The Australian government has implemented a law mandating Bitcoin exchanges operating in the country to register with the anti-money laundering agency Australian Transaction Reports and Analysis Centre (AUSTRAC).
The move is aimed at imposing restrictions on digital currencies, particularly Bitcoin, due to their continuous growth and adoption in the mainstream financial sector.
The bill was first filed with the Australian parliament in August 2017 with an aim to fight the threat of financial crime in the country. The country’s parliamentarians felt that there was a need to do this after the discovery that one of the major banks, Commonwealth Bank, has violated laws related to money laundering.
The filing of the bill was also driven by the report of the Financial Action Task Force, which stated that the existing laws to combat money laundering have serious flaws and should be amended to eliminate loopholes.

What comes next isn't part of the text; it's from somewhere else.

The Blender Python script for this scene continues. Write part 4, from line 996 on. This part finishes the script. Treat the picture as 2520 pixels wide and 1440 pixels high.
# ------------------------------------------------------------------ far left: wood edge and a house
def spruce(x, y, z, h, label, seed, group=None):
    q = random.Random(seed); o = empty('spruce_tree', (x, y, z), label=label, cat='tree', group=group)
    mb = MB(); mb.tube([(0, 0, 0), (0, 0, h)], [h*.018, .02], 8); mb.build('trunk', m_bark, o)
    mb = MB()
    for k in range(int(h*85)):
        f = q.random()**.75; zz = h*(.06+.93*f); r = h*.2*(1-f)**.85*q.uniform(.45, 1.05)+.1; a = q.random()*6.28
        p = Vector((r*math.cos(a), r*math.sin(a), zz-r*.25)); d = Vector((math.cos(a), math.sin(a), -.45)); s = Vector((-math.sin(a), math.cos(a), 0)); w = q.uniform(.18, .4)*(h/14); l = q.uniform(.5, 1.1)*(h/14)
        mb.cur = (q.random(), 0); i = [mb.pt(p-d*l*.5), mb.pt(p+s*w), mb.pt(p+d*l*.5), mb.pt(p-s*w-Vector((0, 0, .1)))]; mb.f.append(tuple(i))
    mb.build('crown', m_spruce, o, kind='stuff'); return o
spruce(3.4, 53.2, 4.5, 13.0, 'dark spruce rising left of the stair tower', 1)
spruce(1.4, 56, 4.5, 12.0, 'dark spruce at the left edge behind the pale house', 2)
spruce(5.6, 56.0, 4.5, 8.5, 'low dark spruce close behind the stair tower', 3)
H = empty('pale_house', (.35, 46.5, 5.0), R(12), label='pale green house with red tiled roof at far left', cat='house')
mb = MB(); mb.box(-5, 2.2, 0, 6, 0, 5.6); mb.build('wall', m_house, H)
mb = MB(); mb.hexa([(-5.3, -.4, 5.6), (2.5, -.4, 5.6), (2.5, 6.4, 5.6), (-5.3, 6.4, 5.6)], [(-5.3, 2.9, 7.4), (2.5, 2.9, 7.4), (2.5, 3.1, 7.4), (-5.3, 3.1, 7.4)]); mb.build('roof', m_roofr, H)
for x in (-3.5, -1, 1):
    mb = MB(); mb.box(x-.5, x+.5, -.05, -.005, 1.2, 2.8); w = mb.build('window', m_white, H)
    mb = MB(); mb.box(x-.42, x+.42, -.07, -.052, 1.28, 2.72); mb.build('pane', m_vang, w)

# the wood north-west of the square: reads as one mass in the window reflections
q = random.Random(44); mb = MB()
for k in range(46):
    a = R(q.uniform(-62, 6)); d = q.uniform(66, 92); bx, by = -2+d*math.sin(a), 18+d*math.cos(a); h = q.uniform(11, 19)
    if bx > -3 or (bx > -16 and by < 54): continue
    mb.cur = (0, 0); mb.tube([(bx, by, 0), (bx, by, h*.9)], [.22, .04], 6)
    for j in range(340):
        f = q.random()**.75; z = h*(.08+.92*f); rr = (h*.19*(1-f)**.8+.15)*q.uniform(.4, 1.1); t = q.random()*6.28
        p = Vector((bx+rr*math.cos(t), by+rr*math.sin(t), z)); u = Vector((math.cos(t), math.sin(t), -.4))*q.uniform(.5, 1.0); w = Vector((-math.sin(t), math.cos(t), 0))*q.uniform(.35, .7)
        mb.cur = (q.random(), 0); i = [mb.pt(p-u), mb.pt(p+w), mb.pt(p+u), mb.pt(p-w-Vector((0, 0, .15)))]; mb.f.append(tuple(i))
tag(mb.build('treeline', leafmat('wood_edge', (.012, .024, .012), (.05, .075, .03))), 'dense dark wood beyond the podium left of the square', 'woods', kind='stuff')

Under the new law,the AUSTRAC is empowered to monitor the activities of all virtual currency exchanges operating in Australia’s jurisdiction. The main aim of the monitoring is to ensure that financial transactions are not related to money laundering or terrorism.
The law mandates that virtual currencies will receive the same treatment as physical cash in a bank with regards to money laundering and transactions suspected to be supportive of terrorism.
The directive also requires businesses offering cryptocurrency exchange services to verify their customers’ identities, keep a record of transactions and report any threshold transactions or suspicious deals. A threshold transaction is the transfer of virtual currencies worth AUD10,000 or more.
The new regulation also imposes both jail time and fines to any company found guilty of operating unregistered cryptocurrency exchanges. The penalty for unregistered exchanges starts with a two year jail term and/or a fine of $105,000, while violators of more serious offenses could face a fine of $2.1 mln for corporations and $420,000 for individuals.